To take a few examples, “minerally” means the wine tastes a bit like concrete; “unctuous” means it is oily; “toasty” means it tastes like burnt caramel. There are still some terms that don’t make too much sense, though. “Fleshy”, for example, can’t really suggest a wine tastes like flesh, and the meaning of “elegant” is quite vague. Still, learning all of these terms and knowing roughly when to deploy them will put you well on your way to sounding like a wine connoisseur.

  1. Do your homework on vineyards and vintage

The best wine tasting notes are informed not just by flavour, but by history. It’s important to keep a wine’s vintage and vineyard in mind when talking about it. This can inform all kinds of things, from whether the flavour and texture are typical, to whether it is likely to taste “oakey” from its aging in the barrel.

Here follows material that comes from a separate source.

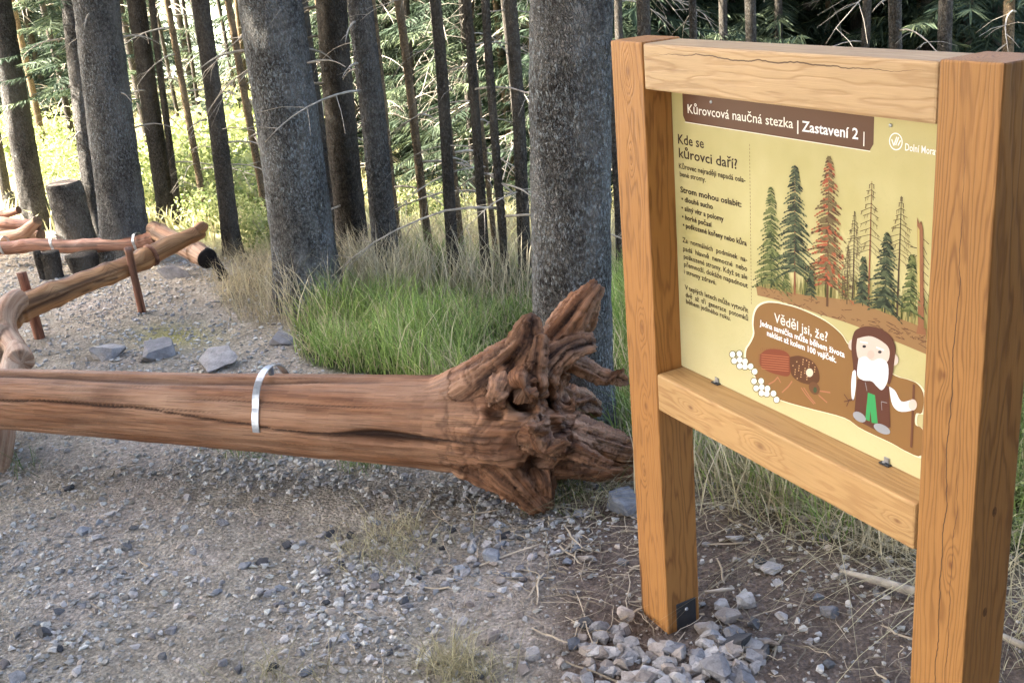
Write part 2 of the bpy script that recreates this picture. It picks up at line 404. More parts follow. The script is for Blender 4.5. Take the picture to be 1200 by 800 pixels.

Tasting different types of wine as a kind of practice before the wine tasting event could help, but its use will be limited since the samples at a tasting are more likely to be fine wines, the kind which most people cannot afford to buy precariously by the bottle.

Wine valuation experts The London Wine Cellar have a list of fine wines by region, which should help you place whichever wine you are presented at the tasting. Exploring these different regions will help you develop your knowledge past “Champagne is from the Champagne region” and “Bordeaux comes from Bordeaux”.

It’s just as important to pay attention to a wine’s vintage, as well as its vineyard. Decanter’s article on how to understand vintage is a good place to start. In essence, “vintage” refers to a wine’s age. Unfortunately it’s not as simple as “old = good, new = bad”, as it is with, say, antiques. There are years that are considered “good vintage” in different regions, and years that are not. For the most part, the difference between great and awful years comes down to weather conditions.

To use the same example as Decanter, nationwide droughts made 1995 a terrible year for Australian wine, but the warm summer of 1998 made it a great vintage. If you’re drinking a 1995 vintage wine from Australia and it actually tastes good, you’ll know to mention in your notes that this plucky bottle defied the odds.

  1. Be confident with everything you say and do

No matter how well-prepared you are, your wine tasting notes won’t sound truly impressive unless you deliver them with gusto. If you’ve learned the right words, and read up on your history, your companions are likely to be impressed.

The Napa Valley Wine Academy advises a confident approach to wine tasting, both in what you say and what you try. Branching out and drinking unfamiliar bottles will broaden your knowledge of different wines, vineyards, and vintages. The more you drink fine wines, the more you will get to know them, and the better your tasting notes will be. As is the case with many things, confidence is key.